Re: In the Trenches, A Bit of Venting

Subject: Re: In the Trenches, A Bit of Venting
From: "Gary S. Callison" <huey -at- interaccess -dot- com>
To: "TECHWR-L" <techwr-l -at- lists -dot- raycomm -dot- com>
Date: Mon, 18 Nov 2002 11:22:29 -0600 (CST)



Andrew:
> Huey:
>| Andrew:
>|> Sure, if you work in a "lets play the blame game" kind of company,
>|> then this might work.
>| It also works in organizations back here in the real world, where the
>| goal is to produce what the client wants. My first reaction to reading
>| the rest of your post was "Now that's a curious, ill-informed, and
>| inaccurate characterization, bordering on an insult, of damn near every
>| organization I've ever worked in"...
>My statement was of a rhetorical nature. This is why the words "kind of
>company" and "if" are used. It was not directed at you.

"If you work... ...then this might work". No- because I don't work in one
of those places, and yet it still works. Either it's an insult to the
place I work, or it is simply an incorrect statement. Take your pick.

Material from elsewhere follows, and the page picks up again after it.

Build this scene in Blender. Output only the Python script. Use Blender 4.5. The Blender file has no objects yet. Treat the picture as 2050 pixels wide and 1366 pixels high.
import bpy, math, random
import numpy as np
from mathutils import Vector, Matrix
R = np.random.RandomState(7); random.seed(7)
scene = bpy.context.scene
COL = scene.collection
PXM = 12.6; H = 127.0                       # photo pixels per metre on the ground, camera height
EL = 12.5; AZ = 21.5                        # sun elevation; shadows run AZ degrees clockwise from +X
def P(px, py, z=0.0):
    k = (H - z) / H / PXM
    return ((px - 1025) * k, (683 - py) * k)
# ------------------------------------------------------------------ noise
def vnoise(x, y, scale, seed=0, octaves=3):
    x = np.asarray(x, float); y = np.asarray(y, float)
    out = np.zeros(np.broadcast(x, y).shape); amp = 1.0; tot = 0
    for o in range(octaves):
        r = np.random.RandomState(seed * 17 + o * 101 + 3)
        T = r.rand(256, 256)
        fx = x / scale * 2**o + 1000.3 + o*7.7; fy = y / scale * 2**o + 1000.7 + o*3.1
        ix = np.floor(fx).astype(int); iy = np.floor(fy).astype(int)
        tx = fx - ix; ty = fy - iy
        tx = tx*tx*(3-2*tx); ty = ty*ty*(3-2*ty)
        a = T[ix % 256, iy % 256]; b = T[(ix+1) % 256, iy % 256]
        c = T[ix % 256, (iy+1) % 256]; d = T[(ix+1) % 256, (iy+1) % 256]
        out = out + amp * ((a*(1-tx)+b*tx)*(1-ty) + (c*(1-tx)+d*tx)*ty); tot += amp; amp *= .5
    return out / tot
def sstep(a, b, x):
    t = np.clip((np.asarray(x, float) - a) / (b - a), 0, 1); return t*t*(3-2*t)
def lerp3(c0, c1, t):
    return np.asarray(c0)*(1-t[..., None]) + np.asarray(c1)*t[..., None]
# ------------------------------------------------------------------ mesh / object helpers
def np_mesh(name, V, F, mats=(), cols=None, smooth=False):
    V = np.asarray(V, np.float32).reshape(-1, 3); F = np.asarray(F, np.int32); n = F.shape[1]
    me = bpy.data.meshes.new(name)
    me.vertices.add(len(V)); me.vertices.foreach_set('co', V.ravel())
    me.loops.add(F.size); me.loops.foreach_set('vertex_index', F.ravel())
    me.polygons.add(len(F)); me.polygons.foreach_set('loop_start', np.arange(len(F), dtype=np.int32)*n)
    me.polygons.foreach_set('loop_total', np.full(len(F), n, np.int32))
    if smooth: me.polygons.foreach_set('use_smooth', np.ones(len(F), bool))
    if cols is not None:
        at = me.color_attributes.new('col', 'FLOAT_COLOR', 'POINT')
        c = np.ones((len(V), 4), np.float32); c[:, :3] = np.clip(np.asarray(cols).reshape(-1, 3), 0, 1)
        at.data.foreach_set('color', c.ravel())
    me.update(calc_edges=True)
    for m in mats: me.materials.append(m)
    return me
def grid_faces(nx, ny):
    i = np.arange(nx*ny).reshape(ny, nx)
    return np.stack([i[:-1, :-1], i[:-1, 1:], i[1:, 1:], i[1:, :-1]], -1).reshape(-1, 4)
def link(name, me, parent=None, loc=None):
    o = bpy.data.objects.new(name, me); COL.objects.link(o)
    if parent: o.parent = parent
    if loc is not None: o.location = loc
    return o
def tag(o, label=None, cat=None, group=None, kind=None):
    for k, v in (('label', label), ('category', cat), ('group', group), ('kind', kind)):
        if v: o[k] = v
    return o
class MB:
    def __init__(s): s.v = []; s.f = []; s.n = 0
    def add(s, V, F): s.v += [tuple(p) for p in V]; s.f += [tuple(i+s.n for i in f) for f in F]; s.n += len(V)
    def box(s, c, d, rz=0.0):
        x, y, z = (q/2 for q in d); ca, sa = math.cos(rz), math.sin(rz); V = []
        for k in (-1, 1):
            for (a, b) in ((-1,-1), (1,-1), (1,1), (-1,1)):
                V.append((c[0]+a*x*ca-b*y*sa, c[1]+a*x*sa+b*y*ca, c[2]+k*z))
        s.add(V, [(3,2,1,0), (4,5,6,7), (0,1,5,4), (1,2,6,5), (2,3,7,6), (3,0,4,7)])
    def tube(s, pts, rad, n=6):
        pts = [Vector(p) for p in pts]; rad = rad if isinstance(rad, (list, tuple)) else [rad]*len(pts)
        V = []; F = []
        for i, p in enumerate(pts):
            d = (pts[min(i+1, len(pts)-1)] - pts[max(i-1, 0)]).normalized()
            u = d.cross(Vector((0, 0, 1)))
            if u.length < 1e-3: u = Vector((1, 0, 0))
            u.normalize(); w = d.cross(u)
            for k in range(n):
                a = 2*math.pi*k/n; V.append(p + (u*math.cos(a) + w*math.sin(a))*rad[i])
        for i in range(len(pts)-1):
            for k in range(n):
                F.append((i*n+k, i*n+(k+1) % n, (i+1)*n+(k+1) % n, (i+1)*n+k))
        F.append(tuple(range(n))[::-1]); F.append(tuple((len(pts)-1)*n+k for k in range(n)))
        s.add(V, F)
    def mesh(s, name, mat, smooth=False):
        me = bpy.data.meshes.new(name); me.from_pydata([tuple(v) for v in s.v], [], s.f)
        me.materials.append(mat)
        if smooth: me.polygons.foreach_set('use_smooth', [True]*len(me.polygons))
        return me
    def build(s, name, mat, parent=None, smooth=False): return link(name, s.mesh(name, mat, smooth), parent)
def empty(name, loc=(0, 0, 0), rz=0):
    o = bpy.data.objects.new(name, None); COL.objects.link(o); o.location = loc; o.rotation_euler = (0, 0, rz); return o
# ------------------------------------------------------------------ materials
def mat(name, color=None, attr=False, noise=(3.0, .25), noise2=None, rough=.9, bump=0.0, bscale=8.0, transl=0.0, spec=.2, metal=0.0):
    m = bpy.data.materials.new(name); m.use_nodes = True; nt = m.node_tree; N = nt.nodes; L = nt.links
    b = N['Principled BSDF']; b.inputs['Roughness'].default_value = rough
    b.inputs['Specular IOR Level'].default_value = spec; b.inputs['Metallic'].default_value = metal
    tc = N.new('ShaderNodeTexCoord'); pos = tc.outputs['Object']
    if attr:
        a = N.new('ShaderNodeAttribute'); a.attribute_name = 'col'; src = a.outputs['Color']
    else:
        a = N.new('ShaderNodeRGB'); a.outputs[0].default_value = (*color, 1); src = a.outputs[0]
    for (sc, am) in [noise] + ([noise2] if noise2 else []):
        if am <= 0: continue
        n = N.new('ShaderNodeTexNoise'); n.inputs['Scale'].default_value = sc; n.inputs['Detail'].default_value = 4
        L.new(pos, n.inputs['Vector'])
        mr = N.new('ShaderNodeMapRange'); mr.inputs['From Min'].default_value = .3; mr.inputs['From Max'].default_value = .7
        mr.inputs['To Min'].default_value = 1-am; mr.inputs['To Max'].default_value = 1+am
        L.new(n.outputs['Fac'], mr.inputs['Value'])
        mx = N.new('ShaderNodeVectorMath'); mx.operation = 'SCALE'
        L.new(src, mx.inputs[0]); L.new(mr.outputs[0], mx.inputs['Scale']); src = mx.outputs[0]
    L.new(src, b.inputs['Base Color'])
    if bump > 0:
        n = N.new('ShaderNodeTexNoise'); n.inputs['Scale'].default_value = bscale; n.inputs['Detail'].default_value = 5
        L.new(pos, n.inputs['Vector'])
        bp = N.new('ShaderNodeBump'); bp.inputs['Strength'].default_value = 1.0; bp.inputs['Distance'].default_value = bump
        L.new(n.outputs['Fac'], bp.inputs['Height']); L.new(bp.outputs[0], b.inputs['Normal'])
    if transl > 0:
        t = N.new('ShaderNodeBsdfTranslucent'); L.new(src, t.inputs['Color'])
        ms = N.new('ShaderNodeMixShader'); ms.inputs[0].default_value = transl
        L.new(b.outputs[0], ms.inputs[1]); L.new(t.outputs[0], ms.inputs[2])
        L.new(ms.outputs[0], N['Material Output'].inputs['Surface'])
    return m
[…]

> But if you want it to be and you want to be insulted by it - be my guest
> - but the argument was not directed at you personally. When it is, I
> will mention you by name.

I find it interesting that Mr. Content-Is-King has a writing style that is
(apparently) 'taken wrong' by his readerbase. Maybe style is a little more
important?

>| Sometimes, the process _is_ the problem.
> Sometimes?

Yes, sometimes. Sometimes your system is broken, and sometimes you have a
good plan and simply fail to execute it. "Which is more important, the
planning or the execution?" is very similar to the other great pointless
flamewar, "Content or Style?". You need both. Doing one really well does
not compensate for a total lack of the other.

>| Failures happen. Those failures are the responsibility of one or more
>| people- the guy who signed the contract, the project manager, the team
>| lead, the person actually doing the work. After those failures happen,
>| and those people are identified, the grownups among us will say "Yeah,
>| I screwed up there. I didn't give myself enough time to do X" or "I
>| didn't spend enough time bugging the SMEs" or "I didn't plan this as
>| well as I could have", or what-have-you.
> Sounds great. But unfortunately, what you describe and why I speak of
> are more rare than you may realize. I've been inside a lot of companies
> in the past 10 years. And blaming people and processes for failure is a
> lot more prevalent that you might think.

How do you solve broken processes without finding out what or who is
responsible? Assigning blame is _important_. Once you discover a problem,
the next step is to isolate it. It is someone's responsibility- maybe even
mine. Geez, did I screw up? How do we fix it?

>|> I realize many organizations are obsessed with blame. That is usually
>|> due to a crappy corporate culture. But you are not doing them any
>|> favors by going along with that work ethic. You're just following the
>|> lemmings over the cliff.
>| I've been called a lot of things, but never a lemming. Please spare me
>| your ad-hominem and stick to the subject.
> Again, you're inserting yourself into my example and then getting
> insulted. I was not attacking you personally.

"You are not doing them any favors... ...you're just following the
lemmings over the cliff". Feel free to explain how that sentence can be
parsed differently.

Then, in another thread (Re: Proof that content is more important than
style), Andrew Plato (gilliankitty -at- yahoo -dot- com) wrote:
: ...I am glad we all agree. Content is more important than design. Let's
: all keep that in mind and try to practice it now...
: ...Just because I used the word "you", doesn't mean its specifically
: directed at YOU...

Content is more important than design. Please use 2nd person pronouns when
you are talking to an individual or group, and "this hypothetical person
I'm talking about, who is of course none of you" when that is your
intended meaning. (Look, Ma! I'm telling another tech writer how to write
clearly!) Otherwise, everyone is bound to continue merrily following
these misinterpretations of what you (the unhypothetical Andrew Plato)
seem to be trying to say.

...like lemmings over the cliff, even.